People used to pass around songs with no music at all: just plain lyrics were printed on pamphlets called broadsides, or even bundled up into songbooks. This is one of my favorite ways to learn/write a song: give me some solidly rhythmic words, and a melody and chords will fall right into place around them. I once wrote guitar music to go with J.R.R. Tolkein’s songs included in “The Hobbit” and “Lord of the Rings” novels, and of course that has been done for the movies, too. Lately I am perusing a 1921 book, “Songs of the Cowboys” by N. Howard “Jack” Thorp. Full of lonesome and violent cowpuncher tales, the book is included in a collection of public domain songbooks at

Passing songs around in incomplete form helps to keep music growing, because it demands creative participation. In my family, the main musical event of the year is singing Christmas carols. Singing together reminds me of my grandma Stade and pretty well gets me blissed out. However, many of us are not Christian and ostensibly should not celebrate Christmas. Actually, Christians did not invent Christmas — they adapted it from Pagan celebrations such as Saturnalia and Yule.
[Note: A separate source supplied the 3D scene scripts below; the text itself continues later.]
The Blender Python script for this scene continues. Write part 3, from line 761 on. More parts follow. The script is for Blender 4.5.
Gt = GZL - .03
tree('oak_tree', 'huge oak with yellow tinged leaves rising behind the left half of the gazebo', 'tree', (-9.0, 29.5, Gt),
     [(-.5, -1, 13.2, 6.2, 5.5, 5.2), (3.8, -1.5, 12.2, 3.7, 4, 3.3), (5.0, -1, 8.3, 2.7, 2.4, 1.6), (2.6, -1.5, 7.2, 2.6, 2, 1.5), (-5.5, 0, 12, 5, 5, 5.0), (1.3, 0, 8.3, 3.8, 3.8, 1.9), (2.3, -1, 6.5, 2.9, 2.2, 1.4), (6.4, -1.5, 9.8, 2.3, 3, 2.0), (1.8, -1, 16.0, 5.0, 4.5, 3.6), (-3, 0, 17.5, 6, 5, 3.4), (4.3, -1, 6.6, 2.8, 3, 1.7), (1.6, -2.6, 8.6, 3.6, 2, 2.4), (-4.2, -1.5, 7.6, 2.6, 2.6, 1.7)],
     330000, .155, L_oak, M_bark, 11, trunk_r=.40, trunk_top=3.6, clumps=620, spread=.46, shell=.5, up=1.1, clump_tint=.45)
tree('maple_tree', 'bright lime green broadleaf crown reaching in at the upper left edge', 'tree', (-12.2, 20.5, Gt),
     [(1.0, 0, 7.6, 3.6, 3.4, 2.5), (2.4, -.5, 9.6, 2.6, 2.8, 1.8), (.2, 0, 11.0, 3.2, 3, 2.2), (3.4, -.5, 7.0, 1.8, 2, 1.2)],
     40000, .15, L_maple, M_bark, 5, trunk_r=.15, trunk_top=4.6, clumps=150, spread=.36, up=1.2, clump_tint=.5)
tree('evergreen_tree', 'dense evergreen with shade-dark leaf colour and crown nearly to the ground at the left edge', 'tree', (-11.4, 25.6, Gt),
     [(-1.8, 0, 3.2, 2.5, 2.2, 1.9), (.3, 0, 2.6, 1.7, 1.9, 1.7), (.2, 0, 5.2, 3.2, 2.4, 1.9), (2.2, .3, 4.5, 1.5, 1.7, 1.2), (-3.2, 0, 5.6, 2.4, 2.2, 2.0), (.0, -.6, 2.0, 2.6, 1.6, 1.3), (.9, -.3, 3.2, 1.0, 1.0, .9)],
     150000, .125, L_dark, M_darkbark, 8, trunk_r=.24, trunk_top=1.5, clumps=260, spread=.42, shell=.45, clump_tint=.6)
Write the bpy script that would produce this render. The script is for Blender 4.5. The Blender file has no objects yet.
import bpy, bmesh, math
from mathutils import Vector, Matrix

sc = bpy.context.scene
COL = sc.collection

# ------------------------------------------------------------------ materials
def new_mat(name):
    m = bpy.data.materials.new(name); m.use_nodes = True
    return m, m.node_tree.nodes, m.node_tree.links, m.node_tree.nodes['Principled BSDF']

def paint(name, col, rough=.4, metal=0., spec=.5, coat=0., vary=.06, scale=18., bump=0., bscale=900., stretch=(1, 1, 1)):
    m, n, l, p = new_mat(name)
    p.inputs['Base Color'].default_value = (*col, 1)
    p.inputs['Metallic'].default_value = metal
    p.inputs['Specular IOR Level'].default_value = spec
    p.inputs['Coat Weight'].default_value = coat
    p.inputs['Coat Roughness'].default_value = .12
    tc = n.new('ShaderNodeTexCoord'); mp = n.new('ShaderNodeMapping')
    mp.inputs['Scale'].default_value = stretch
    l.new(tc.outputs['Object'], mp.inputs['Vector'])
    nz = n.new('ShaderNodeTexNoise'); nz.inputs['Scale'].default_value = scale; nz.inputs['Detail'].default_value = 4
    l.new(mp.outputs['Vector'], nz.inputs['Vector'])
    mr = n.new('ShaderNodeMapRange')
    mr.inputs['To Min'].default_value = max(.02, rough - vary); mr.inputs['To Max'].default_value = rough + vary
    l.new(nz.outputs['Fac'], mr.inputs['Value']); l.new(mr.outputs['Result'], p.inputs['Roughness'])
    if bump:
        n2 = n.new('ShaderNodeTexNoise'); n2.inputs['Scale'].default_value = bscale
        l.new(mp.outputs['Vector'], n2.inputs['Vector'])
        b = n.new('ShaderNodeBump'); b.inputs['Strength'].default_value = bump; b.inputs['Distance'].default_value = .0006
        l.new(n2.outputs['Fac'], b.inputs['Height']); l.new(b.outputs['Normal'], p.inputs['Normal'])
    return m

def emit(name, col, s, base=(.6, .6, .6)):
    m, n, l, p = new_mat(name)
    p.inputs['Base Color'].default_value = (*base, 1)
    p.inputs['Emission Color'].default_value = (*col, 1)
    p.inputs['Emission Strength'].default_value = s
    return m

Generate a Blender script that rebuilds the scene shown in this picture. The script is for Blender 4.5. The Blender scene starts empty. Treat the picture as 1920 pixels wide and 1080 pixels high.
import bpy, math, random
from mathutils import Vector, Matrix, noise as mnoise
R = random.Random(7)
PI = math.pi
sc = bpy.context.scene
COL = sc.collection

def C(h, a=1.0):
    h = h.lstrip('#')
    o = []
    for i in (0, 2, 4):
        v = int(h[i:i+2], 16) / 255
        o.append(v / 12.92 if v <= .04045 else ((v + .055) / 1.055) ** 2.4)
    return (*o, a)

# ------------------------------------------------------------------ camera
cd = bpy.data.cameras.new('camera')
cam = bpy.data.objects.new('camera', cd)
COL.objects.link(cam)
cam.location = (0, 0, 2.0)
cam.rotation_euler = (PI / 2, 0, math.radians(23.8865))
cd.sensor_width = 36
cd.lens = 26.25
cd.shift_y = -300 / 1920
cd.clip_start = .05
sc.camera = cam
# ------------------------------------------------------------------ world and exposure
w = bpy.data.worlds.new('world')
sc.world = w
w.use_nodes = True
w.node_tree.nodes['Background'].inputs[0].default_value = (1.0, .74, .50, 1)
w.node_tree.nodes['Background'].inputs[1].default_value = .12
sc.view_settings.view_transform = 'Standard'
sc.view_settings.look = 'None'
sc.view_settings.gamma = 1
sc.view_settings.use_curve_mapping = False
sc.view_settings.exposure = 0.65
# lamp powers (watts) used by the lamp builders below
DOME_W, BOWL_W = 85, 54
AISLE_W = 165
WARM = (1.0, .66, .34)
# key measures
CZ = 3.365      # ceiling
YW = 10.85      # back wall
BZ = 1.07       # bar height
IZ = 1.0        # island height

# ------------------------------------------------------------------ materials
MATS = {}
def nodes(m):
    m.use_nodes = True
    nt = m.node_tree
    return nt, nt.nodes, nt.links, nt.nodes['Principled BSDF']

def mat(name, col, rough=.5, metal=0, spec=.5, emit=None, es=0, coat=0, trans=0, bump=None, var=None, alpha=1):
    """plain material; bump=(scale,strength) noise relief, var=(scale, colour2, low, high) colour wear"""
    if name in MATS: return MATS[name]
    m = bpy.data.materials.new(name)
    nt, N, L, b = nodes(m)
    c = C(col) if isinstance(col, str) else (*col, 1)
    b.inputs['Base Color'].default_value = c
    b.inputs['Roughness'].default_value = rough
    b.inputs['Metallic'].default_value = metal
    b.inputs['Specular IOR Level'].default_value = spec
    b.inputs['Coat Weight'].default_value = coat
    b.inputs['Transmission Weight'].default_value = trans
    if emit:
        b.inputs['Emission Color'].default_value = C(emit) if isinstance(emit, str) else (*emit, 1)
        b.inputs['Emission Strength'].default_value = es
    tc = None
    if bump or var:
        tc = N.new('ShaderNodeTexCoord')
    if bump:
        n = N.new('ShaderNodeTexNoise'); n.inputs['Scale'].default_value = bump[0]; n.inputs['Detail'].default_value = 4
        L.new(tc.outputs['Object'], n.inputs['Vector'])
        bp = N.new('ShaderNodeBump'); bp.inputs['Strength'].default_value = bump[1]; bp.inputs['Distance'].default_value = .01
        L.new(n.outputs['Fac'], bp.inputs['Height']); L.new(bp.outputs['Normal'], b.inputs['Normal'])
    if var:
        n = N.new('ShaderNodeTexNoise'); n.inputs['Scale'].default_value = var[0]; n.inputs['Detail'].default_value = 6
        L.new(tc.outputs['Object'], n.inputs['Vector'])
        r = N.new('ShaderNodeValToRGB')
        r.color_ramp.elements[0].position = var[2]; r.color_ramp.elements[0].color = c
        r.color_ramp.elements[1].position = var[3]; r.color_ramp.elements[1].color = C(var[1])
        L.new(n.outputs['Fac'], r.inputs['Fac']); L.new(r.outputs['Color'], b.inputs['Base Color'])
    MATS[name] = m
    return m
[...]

So, today, Pagans are taking back Christmas by Paganizing Christmas carols! The results range from beautiful to humorous to kind of obscene. Cern has posted some re-Paganized carols in an online songbook, in the format of lyrics with chords (how the chords are played is up to the imagination of the musicians.)

 Later on, by the fire,
 Cone of Power, gettin' higher
        G7       Dm          G7        F
 It's a Magickal Night we're having tonight,
 D7           G7            C
 Dancing in a Wiccan Wonderland

It bears mentioning here that estraven/innana has been sharing links to Christmas music over on “View from the Loft,” for your listening pleasure. She knows some weird old tunes, so you will probably find something new there.

Music is meant to be shared so that it can grow. 70+ year copyrights are clearly supporting publishing-company profits over creative growth (ie, the advancement of human culture.) IMHO, by the time you are very old, you should have full rights to the songs of your childhood. The U.S. Constitution allows for copyrights of limited term, but Congress has the ability and willingness to extend copyright every time the Disney company stands to lose control over Mickey Mouse. That seems to constitute an unlimited copyright, something unconstitutional and therefor illegal. The copyright law is as invalid as it is unjust, and it should be regarded as nothing more than a cruel, small-minded and criminal threat aimed at capturing the world’s Song and other branches of human culture for private profiteers.

This post points to works that were meant to be shared, or are actually so old as to be public domain, or can be passed off as First Amendment-protected parody. You can always play cover tunes in your own living room, too. So, there is a good deal of free space to play in around the edges of copyright protection. The attempt to dominate the growth of the Song for the sake of private profit is as laughable as it is full of hubris.

Anyone can help feed the Song, by supporting musicians as well as exchanging instruments, music and ideas. Being in the music is the fullest human experience — engaging more of your brain than writing about philosophy or having sex. There’s no need to feel cowed by a phony ideal of originality or the standards of professional musicianship — music is for all people, and music is to be shared.



  1. I love this post! And not because you mentioned my blog, either, but because music is all about sharing and making offshoots and different versions of stuff and whatnot. It’s about creativity, about making the song “yours” (in a way) but universal (in a way). And everybody really can do it! This is one of your best posts EVER!

    Comment by estraven — December 21, 2012 @ 8:50 pm

    • Thank you! You got it right. I’m sure that this is something I learned from you in the first place.

      Comment by paragardener — December 21, 2012 @ 9:29 pm

      • Aww, sweet of you to say that. I love that you love music.